— start of Data provided —

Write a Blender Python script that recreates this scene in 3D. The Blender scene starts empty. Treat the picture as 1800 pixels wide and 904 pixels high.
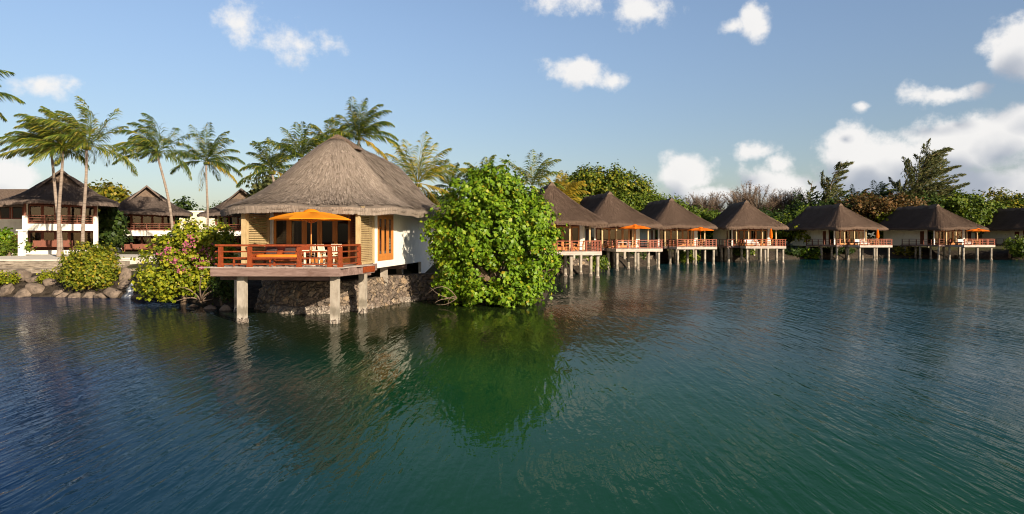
import bpy, math, random
import numpy as np
from mathutils import Vector, Matrix

random.seed(7)
RNG = np.random.default_rng(11)
R = math.radians
SC = bpy.context.scene
COL = SC.collection

# ------------------------------------------------------------------ camera
F, CX, HZ, CAMZ = 1200.0, 900.0, 416.0, 3.83          # focal length in photo pixels, principal column, horizon row, eye height
cam_d = bpy.data.cameras.new('camera')
cam = bpy.data.objects.new('camera', cam_d)
COL.objects.link(cam)
cam.location = (0, 0, CAMZ)
cam.rotation_euler = (R(90), 0, 0)
cam_d.sensor_width = 36.0
cam_d.lens = 36.0 * F / 1800.0
cam_d.shift_y = -(452.0 - HZ) / 1800.0
cam_d.clip_start, cam_d.clip_end = 0.1, 6000
SC.camera = cam

# ------------------------------------------------------------------ sun, sky, exposure
SUN_AZ, SUN_EL = R(37), R(20)                          # behind the camera, to the right, low
S = Vector((math.sin(SUN_AZ) * math.cos(SUN_EL), -math.cos(SUN_AZ) * math.cos(SUN_EL), math.sin(SUN_EL)))
sl = bpy.data.lights.new('sun', 'SUN')
sl.energy, sl.angle, sl.color = 4.2, R(0.5), (1.0, 0.86, 0.67)
so = bpy.data.objects.new('sun', sl)
COL.objects.link(so)
so.rotation_euler = S.to_track_quat('Z', 'Y').to_euler()

SC.view_settings.view_transform = 'Standard'
SC.view_settings.look = 'None'
SC.view_settings.exposure = 1.0
SC.view_settings.gamma = 1.0
SC.render.engine = 'CYCLES'
SC.cycles.pixel_filter_type = 'BLACKMAN_HARRIS'
SC.cycles.filter_width = 1.05
SC.cycles.max_bounces = 8
SC.cycles.transparent_max_bounces = 12
SC.cycles.sample_clamp_indirect = 4.0
try:
    SC.cycles.use_denoising = True
except Exception:
    pass


class NT:
    """tiny helper for node trees"""
    def __init__(self, tree):
        self.t = tree
    def n(self, typ, **kw):
        nd = self.t.nodes.new(typ)
        for k, v in kw.items():
            setattr(nd, k, v)
        return nd
    def link(self, a, b):
        self.t.links.new(a, b)
    def put(self, sock, v):
        if isinstance(v, bpy.types.NodeSocket):
            self.link(v, sock)
        else:
            sock.default_value = v
    def m(self, op, a, b=None, c=None, clamp=False):
        nd = self.n('ShaderNodeMath', operation=op, use_clamp=clamp)
        for i, v in enumerate((a, b, c)):
            if v is not None:
                self.put(nd.inputs[i], v)
        return nd.outputs[0]
    def vm(self, op, a, b=None, c=None):
        nd = self.n('ShaderNodeVectorMath', operation=op)
        for i, v in enumerate((a, b, c)):
            if v is not None:
                self.put(nd.inputs[i], v)
        return nd.outputs['Value'] if op in ('LENGTH', 'DISTANCE', 'DOT_PRODUCT') else nd.outputs[0]
    def mix(self, fac, a, b, blend='MIX'):
        nd = self.n('ShaderNodeMix', data_type='RGBA', blend_type=blend)
        self.put(nd.inputs[0], fac)
        self.put(nd.inputs[6], a)
        self.put(nd.inputs[7], b)
        return nd.outputs[2]
    def ramp(self, fac, stops, interp='LINEAR'):
        nd = self.n('ShaderNodeValToRGB')
        cr = nd.color_ramp
        cr.interpolation = interp
        while len(cr.elements) < len(stops):
            cr.elements.new(0.5)
        for e, (p, c) in zip(cr.elements, stops):
            e.position = p
            e.color = c if len(c) == 4 else (*c, 1)
        self.put(nd.inputs[0], fac)
        return nd.outputs[0]
    def noise(self, vec, scale=5, detail=4, rough=0.55, dist=0.0, dims='3D'):
        nd = self.n('ShaderNodeTexNoise', noise_dimensions=dims)
        if vec is not None:
            self.link(vec, nd.inputs['Vector'])
        nd.inputs['Scale'].default_value = scale
        nd.inputs['Detail'].default_value = detail
        nd.inputs['Roughness'].default_value = rough
        nd.inputs['Distortion'].default_value = dist
        return nd.outputs[0]
    def mapping(self, vec, loc=(0, 0, 0), rot=(0, 0, 0), scale=(1, 1, 1)):
        nd = self.n('ShaderNodeMapping')
        self.link(vec, nd.inputs[0])
        nd.inputs[1].default_value, nd.inputs[2].default_value, nd.inputs[3].default_value = loc, rot, scale
        return nd.outputs[0]
    def smooth(self, v, a, b):
        nd = self.n('ShaderNodeMapRange', interpolation_type='SMOOTHSTEP')
        self.put(nd.inputs[0], v)
        nd.inputs[1].default_value, nd.inputs[2].default_value = a, b
        return nd.outputs[0]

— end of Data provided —

Your objective: Repeat the data exactly, excluding the pictures.

Reply:
Write a Blender Python script that recreates this scene in 3D. The Blender scene starts empty. Treat the picture as 1800 pixels wide and 904 pixels high.
import bpy, math, random
import numpy as np
from mathutils import Vector, Matrix

random.seed(7)
RNG = np.random.default_rng(11)
R = math.radians
SC = bpy.context.scene
COL = SC.collection

# ------------------------------------------------------------------ camera
F, CX, HZ, CAMZ = 1200.0, 900.0, 416.0, 3.83          # focal length in photo pixels, principal column, horizon row, eye height
cam_d = bpy.data.cameras.new('camera')
cam = bpy.data.objects.new('camera', cam_d)
COL.objects.link(cam)
cam.location = (0, 0, CAMZ)
cam.rotation_euler = (R(90), 0, 0)
cam_d.sensor_width = 36.0
cam_d.lens = 36.0 * F / 1800.0
cam_d.shift_y = -(452.0 - HZ) / 1800.0
cam_d.clip_start, cam_d.clip_end = 0.1, 6000
SC.camera = cam

# ------------------------------------------------------------------ sun, sky, exposure
SUN_AZ, SUN_EL = R(37), R(20)                          # behind the camera, to the right, low
S = Vector((math.sin(SUN_AZ) * math.cos(SUN_EL), -math.cos(SUN_AZ) * math.cos(SUN_EL), math.sin(SUN_EL)))
sl = bpy.data.lights.new('sun', 'SUN')
sl.energy, sl.angle, sl.color = 4.2, R(0.5), (1.0, 0.86, 0.67)
so = bpy.data.objects.new('sun', sl)
COL.objects.link(so)
so.rotation_euler = S.to_track_quat('Z', 'Y').to_euler()

SC.view_settings.view_transform = 'Standard'
SC.view_settings.look = 'None'
SC.view_settings.exposure = 1.0
SC.view_settings.gamma = 1.0
SC.render.engine = 'CYCLES'
SC.cycles.pixel_filter_type = 'BLACKMAN_HARRIS'
SC.cycles.filter_width = 1.05
SC.cycles.max_bounces = 8
SC.cycles.transparent_max_bounces = 12
SC.cycles.sample_clamp_indirect = 4.0
try:
    SC.cycles.use_denoising = True
except Exception:
    pass


class NT:
    """tiny helper for node trees"""
    def __init__(self, tree):
        self.t = tree
    def n(self, typ, **kw):
        nd = self.t.nodes.new(typ)
        for k, v in kw.items():
            setattr(nd, k, v)
        return nd
    def link(self, a, b):
        self.t.links.new(a, b)
    def put(self, sock, v):
        if isinstance(v, bpy.types.NodeSocket):
            self.link(v, sock)
        else:
            sock.default_value = v
    def m(self, op, a, b=None, c=None, clamp=False):
        nd = self.n('ShaderNodeMath', operation=op, use_clamp=clamp)
        for i, v in enumerate((a, b, c)):
            if v is not None:
                self.put(nd.inputs[i], v)
        return nd.outputs[0]
    def vm(self, op, a, b=None, c=None):
        nd = self.n('ShaderNodeVectorMath', operation=op)
        for i, v in enumerate((a, b, c)):
            if v is not None:
                self.put(nd.inputs[i], v)
        return nd.outputs['Value'] if op in ('LENGTH', 'DISTANCE', 'DOT_PRODUCT') else nd.outputs[0]
    def mix(self, fac, a, b, blend='MIX'):
        nd = self.n('ShaderNodeMix', data_type='RGBA', blend_type=blend)
        self.put(nd.inputs[0], fac)
        self.put(nd.inputs[6], a)
        self.put(nd.inputs[7], b)
        return nd.outputs[2]
    def ramp(self, fac, stops, interp='LINEAR'):
        nd = self.n('ShaderNodeValToRGB')
        cr = nd.color_ramp
        cr.interpolation = interp
        while len(cr.elements) < len(stops):
            cr.elements.new(0.5)
        for e, (p, c) in zip(cr.elements, stops):
            e.position = p
            e.color = c if len(c) == 4 else (*c, 1)
        self.put(nd.inputs[0], fac)
        return nd.outputs[0]
    def noise(self, vec, scale=5, detail=4, rough=0.55, dist=0.0, dims='3D'):
        nd = self.n('ShaderNodeTexNoise', noise_dimensions=dims)
        if vec is not None:
            self.link(vec, nd.inputs['Vector'])
        nd.inputs['Scale'].default_value = scale
        nd.inputs['Detail'].default_value = detail
        nd.inputs['Roughness'].default_value = rough
        nd.inputs['Distortion'].default_value = dist
        return nd.outputs[0]
    def mapping(self, vec, loc=(0, 0, 0), rot=(0, 0, 0), scale=(1, 1, 1)):
        nd = self.n('ShaderNodeMapping')
        self.link(vec, nd.inputs[0])
        nd.inputs[1].default_value, nd.inputs[2].default_value, nd.inputs[3].default_value = loc, rot, scale
        return nd.outputs[0]
    def smooth(self, v, a, b):
        nd = self.n('ShaderNodeMapRange', interpolation_type='SMOOTHSTEP')
        self.put(nd.inputs[0], v)
        nd.inputs[1].default_value, nd.inputs[2].default_value = a, b
        return nd.outputs[0]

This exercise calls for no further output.